Broncho Billy

BRONCHO BILLY


Gilbert M. Anderson (also known as Max Aronson) was a leading entrepreneur and actor who became prominent after playing multiple roles in The Great Train Robbery (1903). In 1907, Anderson and George K. Spoor founded the Essanay ("S" for Spoor, "A" for Anderson) Film Manufacturing Company, which would become one of the most prominent silent movie companies of the time. Anderson wrote, produced, and starred in hundreds of Western shorts, bringing to the screen its first cowboy hero, Broncho Billy, a character Anderson took from a popular series of stories by Peter Kyne.

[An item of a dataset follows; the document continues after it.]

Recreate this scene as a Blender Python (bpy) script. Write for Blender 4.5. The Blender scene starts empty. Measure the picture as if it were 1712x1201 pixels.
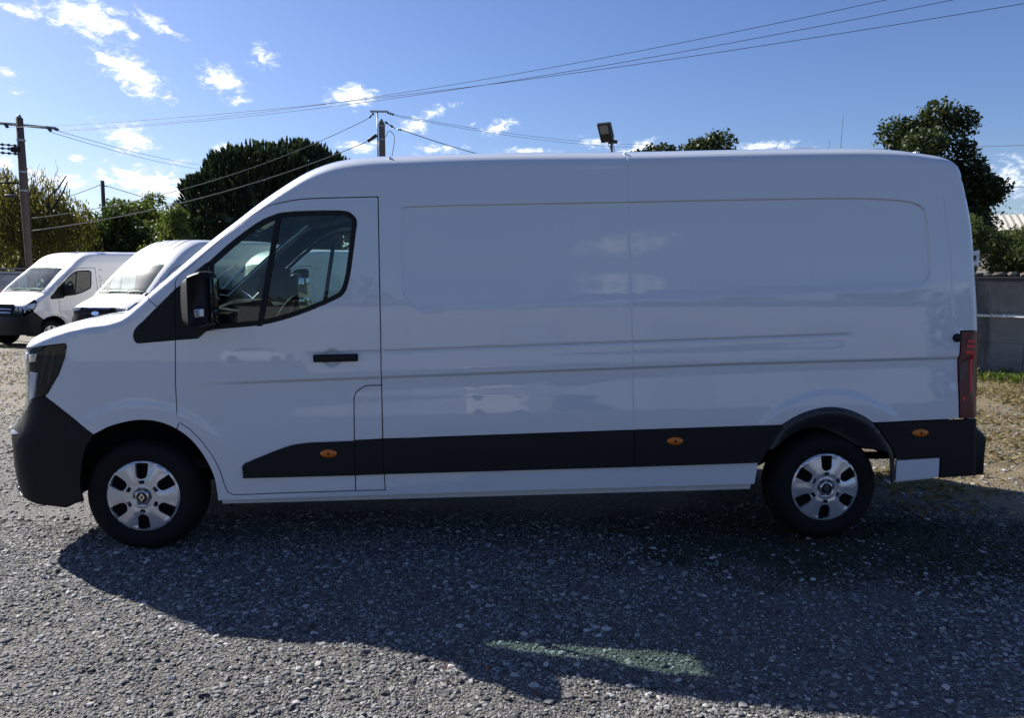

Over the next seven years Essanay produced close to 400 Broncho Billy episodes, averaging one per week and installing Broncho Billy as one of the first recognizable characters in film history. Viewers responded enthusiastically, and Anderson became one of the screen's first stars. Broncho Billy was usually a noble character, but occasionally he played the good bad-man, an outlaw sporadically motivated to seek redemption after seeing a beautiful woman or an innocent child. Anderson used dime novels, pulp magazines, and stage melodramas as sources for his Broncho Billy stories. All of these silent shorts depicted Hispanics in a negative light, and some are among the most egregious of the period. The term "greaser" appears in some of the titles and was frequently used in the films.